Wife (about her husband): Oh, yes, he can!
Husband: Cherie!

And another character has a great line, which is “I like my women wrong.”

It’s fair to say that these films are good, they’ve got a great tone, to which Lubitsch was a master. But they are not great triumphs, they are light enjoyments, lesser than To Be Or Not To Be, or Trouble in Paradise, or even The Shop Around The Corner, which strike me as his masterworks (I like Heaven Can Wait, but it’s not as sexy as his best).

I spent my weekend at the New Beverly, as I like to do, and saw Carrie and Zapped on Saturday, and then two movies Sunday that I hadn’t seen before, which is rare and always welcome. I’ve seen a lot of movies, you see.

The first was THE APPLE. I had read Nathan Rabin’s delirious account of the film in his My Year of the Flops articles, but had not seen the film until yesterday. I’ve long wanted to write a book about Canon films, and I always wanted to devote a chapter to their musicals. You’d probably have to devote a chapter just to THE APPLE, because it’s one of the greatest accomplishments of bad art that has ever been produced. Directed by Menahem Golan, one of my favorite things early on was a cut every thirty seconds (on the beat, too) to a guy swiveling in a chair and exhaling cigar smoke. It worked rhythmically but made no fucking sense at all. One time a couple years back I got very very high and was watching Baby Einstein videos with some friends and I lost my mind because the imagery is near-random, and yet art does not happen in a vacuum. And the idea of an editor putting effort into this assembly of nonsense, the idea that it became an auteur’s dream to cut from a stream of water to a smiling happy baby saying “sunshine” to a cat rolling on the ground, the idea that in someone’s mind the cuts made sense sent me into hysterics. That’s what’s so great about truly inspired bad filmmaking, the sense of someone thinking that there are really good ideas in all of this, and Golan had a good editor for the film, and the musical numbers have fine choreography, it’s just the content is so batshit nuts that you cannot believe what you’re seeing.

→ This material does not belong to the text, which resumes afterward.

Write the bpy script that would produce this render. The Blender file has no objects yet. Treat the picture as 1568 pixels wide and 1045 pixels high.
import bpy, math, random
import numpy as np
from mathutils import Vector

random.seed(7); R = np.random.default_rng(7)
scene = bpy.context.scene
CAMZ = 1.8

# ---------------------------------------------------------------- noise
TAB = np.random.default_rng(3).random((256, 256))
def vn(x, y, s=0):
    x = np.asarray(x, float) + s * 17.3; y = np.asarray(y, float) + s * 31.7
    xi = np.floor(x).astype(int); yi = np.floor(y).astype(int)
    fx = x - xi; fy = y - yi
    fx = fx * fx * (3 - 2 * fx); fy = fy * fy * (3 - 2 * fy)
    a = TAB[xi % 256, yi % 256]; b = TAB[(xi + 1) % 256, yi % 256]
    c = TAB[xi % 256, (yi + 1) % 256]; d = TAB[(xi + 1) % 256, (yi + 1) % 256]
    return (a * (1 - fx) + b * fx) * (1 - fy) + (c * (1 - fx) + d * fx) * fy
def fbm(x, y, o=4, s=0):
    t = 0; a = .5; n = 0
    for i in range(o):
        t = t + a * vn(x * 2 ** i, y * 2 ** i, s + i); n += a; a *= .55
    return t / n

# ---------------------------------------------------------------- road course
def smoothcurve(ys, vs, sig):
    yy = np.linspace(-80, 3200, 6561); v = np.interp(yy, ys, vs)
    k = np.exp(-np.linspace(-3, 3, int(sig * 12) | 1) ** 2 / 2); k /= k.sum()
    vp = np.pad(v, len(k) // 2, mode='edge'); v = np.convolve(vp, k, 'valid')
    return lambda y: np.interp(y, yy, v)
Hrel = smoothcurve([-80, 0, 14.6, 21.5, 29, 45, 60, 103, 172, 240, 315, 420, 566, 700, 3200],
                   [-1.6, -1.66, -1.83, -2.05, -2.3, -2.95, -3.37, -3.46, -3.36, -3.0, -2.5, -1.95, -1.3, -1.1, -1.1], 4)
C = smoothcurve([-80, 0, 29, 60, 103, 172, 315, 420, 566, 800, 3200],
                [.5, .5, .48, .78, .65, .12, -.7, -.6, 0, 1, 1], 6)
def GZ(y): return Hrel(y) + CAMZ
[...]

A limited amount of the highlights:
-They go to hell, and get offered an Apple, but also are presented with a vampire
– Somehow in the future (1994, natch), a record company is all powerful, but doesn’t control everything, except that the police make sure you wear a sticker on your face or you get a ticket (the record company is played as fascistic), something highlighted by the markers and the fact that one of the protesters is Jewish.
-The main character grabs (unceremoniously at that) his landlady’s boobs for no reason.
– The film keeps getting crazier, which is no mean feat.
– The main characters are basically Adam (Alphi) and Eve (Bibi), and Eve gets corrupted, so Satan sends femme fatale Mandi after Adam, who then sings a song where she tells the main character that she wants to take him deeper and deeper insider of her, where it’s tighter and tighter. The character has two songs like this, where she basically expresses what’s apparent on screen.
– Joss Acklund plays a hippie with an open shirt and knife on his belt.
– At the end of the film God shows up out of nowhere in a giant station wagon in the sky. Let me repeat, God shows up in a station wagon in the sky.

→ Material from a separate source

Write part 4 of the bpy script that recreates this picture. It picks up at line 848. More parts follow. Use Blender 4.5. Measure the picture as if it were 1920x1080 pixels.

THE APPLE achieves something that only great art can: it becomes indelible. Ironic good bad taste is absurd, either you should admit you like crappy X for what it is, or get some real taste, but there’s something about truly and profoundly misguided and demented outsider art that it can achieve a bizarre hinterland level of genius. Rock N Roll Nightmare, Night Train to Terror, there are a couple of films like this where it doesn’t really matter if you like it or don’t, you simply give up and give in. You are with the picture, whether it succeeds on its artistic intentions or not.

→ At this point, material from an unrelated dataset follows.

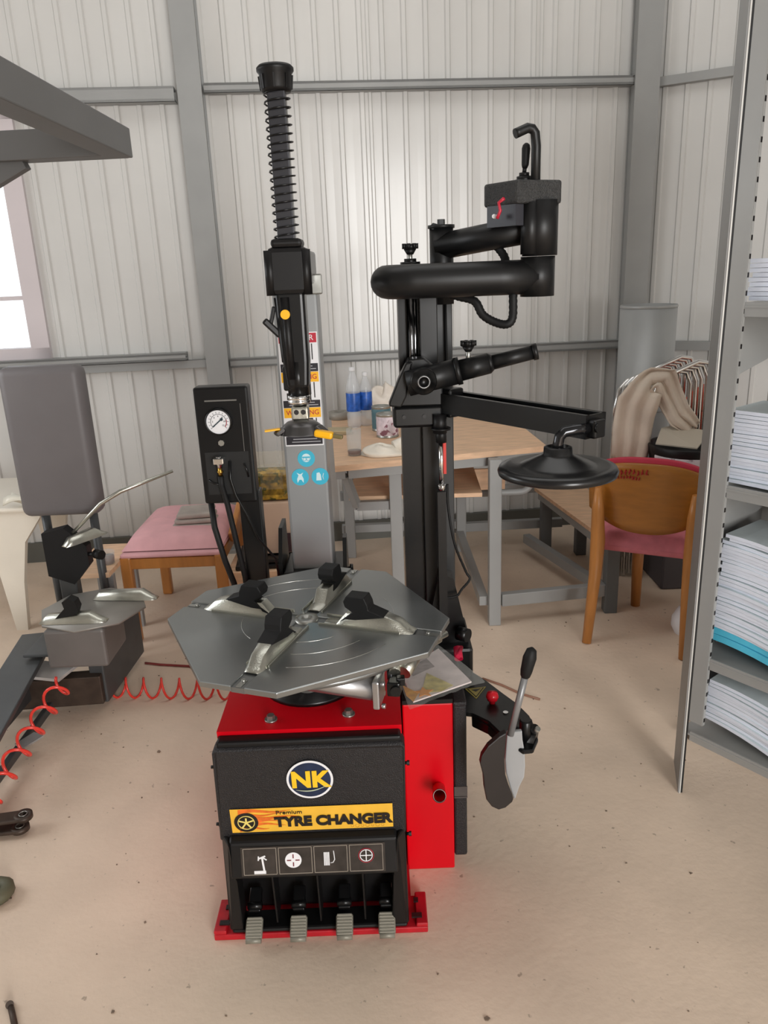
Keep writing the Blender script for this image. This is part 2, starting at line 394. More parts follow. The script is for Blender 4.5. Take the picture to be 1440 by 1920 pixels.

Unfortunately for Eli Roth, Edgar Wright just showed The Phantom of the Paradise, which would have been the better double feature. STUNT ROCK is an entertaining film, and director Brian Trenchard-Smith (a real Mensch at that) introduced the film with no prompting from anyone. He just showed up, and (as I understand) was there tonight, and will be there tomorrow. I could tell it was him because he was wearing a Leprechaun in Space jacket, a film he had directed. AWESOME. He also did Dead End Drive-In and Escape 2000. I got to bullshit with him briefly, and he was friendly and cordial. I mentioned the trailer’s cult following, and I’m sure that came up tonight.

For those who don’t know, Harold Jay Knowles has led the cult for this film by showing the Stunt Rock trailer at Butt-Numb-A-Thon for much of that festival’s run, and if you haven’t seen the trailer, watch it right now. I’ve watched it repeatedly, and will continue to whenever I need to feel cheered up. The movie is too good to be truly amazing, the trailer sets you up for something more awesome than the film can deliver. Mostly because it contextualizes all the stunts and rocking as separate events. The director gave up the ghost by saying that the film is much like his trailer-work (the man spent years cutting trailers), and the film is – as he said – a virtual 90 minute trailer of events, of set pieces. The film doesn’t even bother to have much dramatic heft, and so the film ambles (much like Zapped) with no clear narrative drive. The film would have made a great double feature with Rock N Roll Nightmare, which I can’t recommend enough.

So, thank you, Eli, it was a great weekend of films.